I laid in bed last night wondering why I couldn't get to sleep. I'm one of the lucky ones who never has a problem going to sleep or staying asleep; except when my internal clock has been messed with. Last night I tossed and turned for at least two hours before I fell asleep because my body wasn't used to the Daylight Savings Time yet. "Fall back, spring ahead" meant the loss of an hour yesterday at 2 a.m. It means I am typing this in the dark at 7 a.m. but it will be light outside when you get off work and beyond. I used to despise getting out of work at 5 p.m. when it was already dark out. All winter I am ready to go to bed as soon as it gets dark. Now I must adjust to the dark mornings, for awhile. The days are getting longer, thankfully, and there will be more daylight to go around.

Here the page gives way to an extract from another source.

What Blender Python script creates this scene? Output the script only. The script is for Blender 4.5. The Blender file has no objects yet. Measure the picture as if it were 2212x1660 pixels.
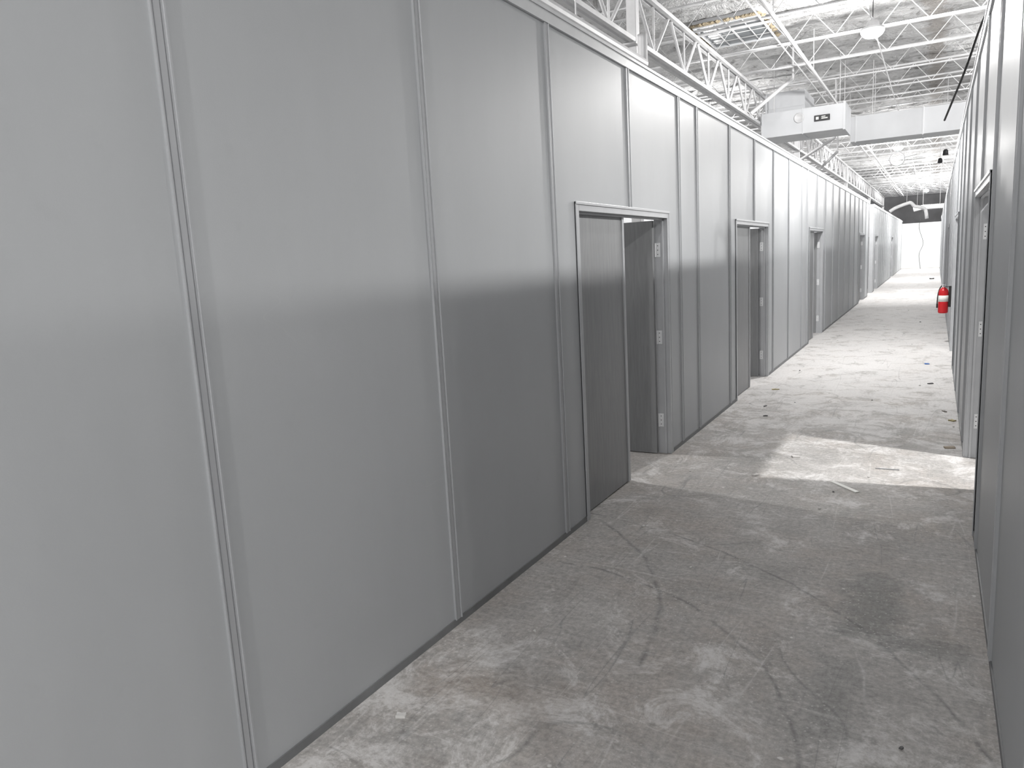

Yesterday was also when the bottom went out of our county gravel roads. I, too, would have been oblivious to this event if it wasn't that our church lives down two miles of gravel. It was a muddy mess because the frost came out of the ground and caused the roads to become treacherous pits of mucky, muddy messes. Of course with lots of cars going down the road it just got worse and worse to the point of wondering if we would sink in and disappear. When the roads get like this you feel like there is no controlling where you drive. The mud pulls your car into the ruts and shakes you side to side while you try to keep moving forward. The scary part is meeting traffic going the opposite direction because the sides of the road are so soft that there isn't room for both cars to travel. Fortunately, I don't know of anyone who got stuck yesterday, though many used four-wheel drive.

We are so spoiled by our paved roads that we forget that just fifty years ago most of the roads were like this. One of my sisters got married on March 1, 58 years ago. The most common memory of that day that folks retell is the mess the roads were in. I believe there was a lot of pulling cars out of the mud that day. I'll be giving thanks for every paved road I travel on today and hope that those who live on gravel roads have four-wheel drive and patience.

"Like a muddied spring or a polluted well is a righteous man who gives way to the wicked" (Proverbs 25:26 NIV).